Wednesday, October 08, 2008

The initial historical verdict on Bushism

In its editorial endorsing Obama over McCain, the New Yorker provides the following simultaneously fair and utterly damning summation of the final legacy of 28 years of Nixonian-Reaganite-Bushist rule:

The incumbent Administration has distinguished itself for the ages. The Presidency of George W. Bush is the worst since Reconstruction....

The Republican disaster begins at home. Even before taking into account whatever fantastically expensive plan eventually emerges to help rescue the financial system from Wall Street's long-running pyramid schemes, the economic and fiscal picture is bleak. During the Bush Administration, the national debt, now approaching ten trillion dollars, has nearly doubled. Next year's federal budget is projected to run a half-trillion-dollar deficit, a precipitous fall from the seven-hundred-billion-dollar surplus that was projected when Bill Clinton left office. Private-sector job creation has been a sixth of what it was under President Clinton. Five million people have fallen into poverty. The number of Americans without health insurance has grown by seven million, while average premiums have nearly doubled. Meanwhile, the principal domestic achievement of the Bush Administration has been to shift the relative burden of taxation from the rich to the rest. For the top one per cent of us, the Bush tax cuts are worth, on average, about a thousand dollars a week; for the bottom fifth, about a dollar and a half. The unfairness will only increase if the painful, yet necessary, effort to rescue the credit markets ends up preventing the rescue of our health-care system, our environment, and our physical, educational, and industrial infrastructure.

At the same time, a hundred and fifty thousand American troops are in Iraq and thirty-three thousand are in Afghanistan. There is still disagreement about the wisdom of overthrowing Saddam Hussein and his horrific regime, but there is no longer the slightest doubt that the Bush Administration manipulated, bullied, and lied the American public into this war and then mismanaged its prosecution in nearly every aspect. The direct costs, besides an expenditure of more than six hundred billion dollars, have included the loss of more than four thousand Americans, the wounding of thirty thousand, the deaths of tens of thousands of Iraqis, and the displacement of four and a half million men, women, and children. Only now, after American forces have been fighting for a year longer than they did in the Second World War, is there a glimmer of hope that the conflict in Iraq has entered a stage of fragile stability.

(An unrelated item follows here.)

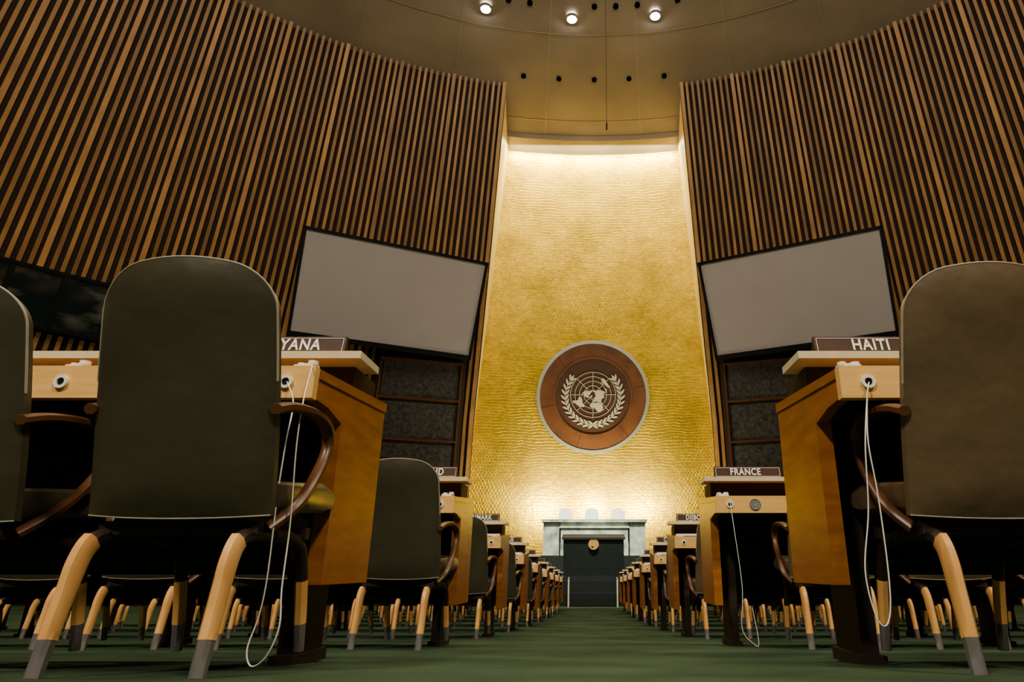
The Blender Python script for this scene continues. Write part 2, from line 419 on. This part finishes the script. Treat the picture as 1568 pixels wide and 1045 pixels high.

The indirect costs, both of the war in particular and of the Administration's unilateralist approach to foreign policy in general, have also been immense. The torture of prisoners, authorized at the highest level, has been an ethical and a public-diplomacy catastrophe. At a moment when the global environment, the global economy, and global stability all demand a transition to new sources of energy, the United States has been a global retrograde, wasteful in its consumption and heedless in its policy. Strategically and morally, the Bush Administration has squandered the American capacity to counter the example and the swagger of its rivals. China, Russia, Iran, Saudi Arabia, and other illiberal states have concluded, each in its own way, that democratic principles and human rights need not be components of a stable, prosperous future. At recent meetings of the United Nations, emboldened despots like Mahmoud Ahmadinejad of Iran came to town sneering at our predicament and hailing the "end of the American era."

The "end of the American era": this is what Reaganism has brought about. Even on its own malign terms, conservatism has turned out to be an unmitigated disaster.

The only thing I would add is to this entirely fair account of conservative policy's substantive ruination of the country's finances, military capacity, and moral standing, is that conservative politics have also done grave damage to the tacit procedural norms that subtend functioning democracy. To paraphrase H.R. Haldeman, once the toothpaste of decency gets squeezed out of the tube of democracy, it's awfully hard to put it back in. The fundamental contempt for political decency and openness shown by Rove on the one hand and Cheney on the other may, in the end, be judged the worst thing of all about the Bush regime.